* [Supplied material]:
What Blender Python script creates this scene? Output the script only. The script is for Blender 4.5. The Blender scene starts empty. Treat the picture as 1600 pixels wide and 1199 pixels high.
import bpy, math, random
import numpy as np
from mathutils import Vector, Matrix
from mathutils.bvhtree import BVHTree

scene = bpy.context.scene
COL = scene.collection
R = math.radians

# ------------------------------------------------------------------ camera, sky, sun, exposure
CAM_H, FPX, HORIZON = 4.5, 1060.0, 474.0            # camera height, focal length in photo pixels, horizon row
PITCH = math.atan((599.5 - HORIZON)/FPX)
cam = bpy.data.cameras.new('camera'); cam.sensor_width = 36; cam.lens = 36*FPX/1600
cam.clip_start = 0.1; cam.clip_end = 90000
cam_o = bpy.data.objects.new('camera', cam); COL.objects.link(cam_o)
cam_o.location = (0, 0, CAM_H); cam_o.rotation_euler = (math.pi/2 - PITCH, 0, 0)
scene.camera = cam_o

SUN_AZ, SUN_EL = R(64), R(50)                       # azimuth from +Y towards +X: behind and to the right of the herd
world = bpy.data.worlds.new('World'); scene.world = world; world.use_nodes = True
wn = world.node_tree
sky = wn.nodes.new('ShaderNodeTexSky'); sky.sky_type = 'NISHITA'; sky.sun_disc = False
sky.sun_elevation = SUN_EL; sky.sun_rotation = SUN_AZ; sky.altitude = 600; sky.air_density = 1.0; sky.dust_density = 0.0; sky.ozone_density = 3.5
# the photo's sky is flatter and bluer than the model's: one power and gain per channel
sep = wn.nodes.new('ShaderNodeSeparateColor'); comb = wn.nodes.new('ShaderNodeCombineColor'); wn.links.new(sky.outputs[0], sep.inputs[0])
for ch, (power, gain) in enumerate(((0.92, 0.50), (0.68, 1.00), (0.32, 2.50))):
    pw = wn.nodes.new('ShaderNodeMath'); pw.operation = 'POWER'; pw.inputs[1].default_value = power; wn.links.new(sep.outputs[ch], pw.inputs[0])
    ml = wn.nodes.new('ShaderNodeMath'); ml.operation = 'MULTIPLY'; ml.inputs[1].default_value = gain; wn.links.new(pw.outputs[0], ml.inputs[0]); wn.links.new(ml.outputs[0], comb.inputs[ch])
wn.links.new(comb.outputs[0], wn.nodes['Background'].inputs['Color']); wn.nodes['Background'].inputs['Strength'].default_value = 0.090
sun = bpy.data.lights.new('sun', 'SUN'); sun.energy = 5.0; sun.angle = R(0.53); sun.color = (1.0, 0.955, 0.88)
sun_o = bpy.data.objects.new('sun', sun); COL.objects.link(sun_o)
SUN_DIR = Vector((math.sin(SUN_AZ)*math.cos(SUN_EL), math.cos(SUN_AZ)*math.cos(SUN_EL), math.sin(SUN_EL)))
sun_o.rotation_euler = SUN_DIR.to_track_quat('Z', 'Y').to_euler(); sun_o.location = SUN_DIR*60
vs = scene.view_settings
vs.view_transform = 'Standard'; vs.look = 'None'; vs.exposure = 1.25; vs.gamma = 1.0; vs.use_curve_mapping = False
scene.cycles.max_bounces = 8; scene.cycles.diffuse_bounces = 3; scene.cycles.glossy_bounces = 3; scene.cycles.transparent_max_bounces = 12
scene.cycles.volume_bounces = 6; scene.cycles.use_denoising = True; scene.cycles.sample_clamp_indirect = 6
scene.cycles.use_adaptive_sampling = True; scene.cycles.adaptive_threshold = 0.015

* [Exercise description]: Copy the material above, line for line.

* [The response]:
What Blender Python script creates this scene? Output the script only. The script is for Blender 4.5. The Blender scene starts empty. Treat the picture as 1600 pixels wide and 1199 pixels high.
import bpy, math, random
import numpy as np
from mathutils import Vector, Matrix
from mathutils.bvhtree import BVHTree

scene = bpy.context.scene
COL = scene.collection
R = math.radians

# ------------------------------------------------------------------ camera, sky, sun, exposure
CAM_H, FPX, HORIZON = 4.5, 1060.0, 474.0            # camera height, focal length in photo pixels, horizon row
PITCH = math.atan((599.5 - HORIZON)/FPX)
cam = bpy.data.cameras.new('camera'); cam.sensor_width = 36; cam.lens = 36*FPX/1600
cam.clip_start = 0.1; cam.clip_end = 90000
cam_o = bpy.data.objects.new('camera', cam); COL.objects.link(cam_o)
cam_o.location = (0, 0, CAM_H); cam_o.rotation_euler = (math.pi/2 - PITCH, 0, 0)
scene.camera = cam_o

SUN_AZ, SUN_EL = R(64), R(50)                       # azimuth from +Y towards +X: behind and to the right of the herd
world = bpy.data.worlds.new('World'); scene.world = world; world.use_nodes = True
wn = world.node_tree
sky = wn.nodes.new('ShaderNodeTexSky'); sky.sky_type = 'NISHITA'; sky.sun_disc = False
sky.sun_elevation = SUN_EL; sky.sun_rotation = SUN_AZ; sky.altitude = 600; sky.air_density = 1.0; sky.dust_density = 0.0; sky.ozone_density = 3.5
# the photo's sky is flatter and bluer than the model's: one power and gain per channel
sep = wn.nodes.new('ShaderNodeSeparateColor'); comb = wn.nodes.new('ShaderNodeCombineColor'); wn.links.new(sky.outputs[0], sep.inputs[0])
for ch, (power, gain) in enumerate(((0.92, 0.50), (0.68, 1.00), (0.32, 2.50))):
    pw = wn.nodes.new('ShaderNodeMath'); pw.operation = 'POWER'; pw.inputs[1].default_value = power; wn.links.new(sep.outputs[ch], pw.inputs[0])
    ml = wn.nodes.new('ShaderNodeMath'); ml.operation = 'MULTIPLY'; ml.inputs[1].default_value = gain; wn.links.new(pw.outputs[0], ml.inputs[0]); wn.links.new(ml.outputs[0], comb.inputs[ch])
wn.links.new(comb.outputs[0], wn.nodes['Background'].inputs['Color']); wn.nodes['Background'].inputs['Strength'].default_value = 0.090
sun = bpy.data.lights.new('sun', 'SUN'); sun.energy = 5.0; sun.angle = R(0.53); sun.color = (1.0, 0.955, 0.88)
sun_o = bpy.data.objects.new('sun', sun); COL.objects.link(sun_o)
SUN_DIR = Vector((math.sin(SUN_AZ)*math.cos(SUN_EL), math.cos(SUN_AZ)*math.cos(SUN_EL), math.sin(SUN_EL)))
sun_o.rotation_euler = SUN_DIR.to_track_quat('Z', 'Y').to_euler(); sun_o.location = SUN_DIR*60
vs = scene.view_settings
vs.view_transform = 'Standard'; vs.look = 'None'; vs.exposure = 1.25; vs.gamma = 1.0; vs.use_curve_mapping = False
scene.cycles.max_bounces = 8; scene.cycles.diffuse_bounces = 3; scene.cycles.glossy_bounces = 3; scene.cycles.transparent_max_bounces = 12
scene.cycles.volume_bounces = 6; scene.cycles.use_denoising = True; scene.cycles.sample_clamp_indirect = 6
scene.cycles.use_adaptive_sampling = True; scene.cycles.adaptive_threshold = 0.015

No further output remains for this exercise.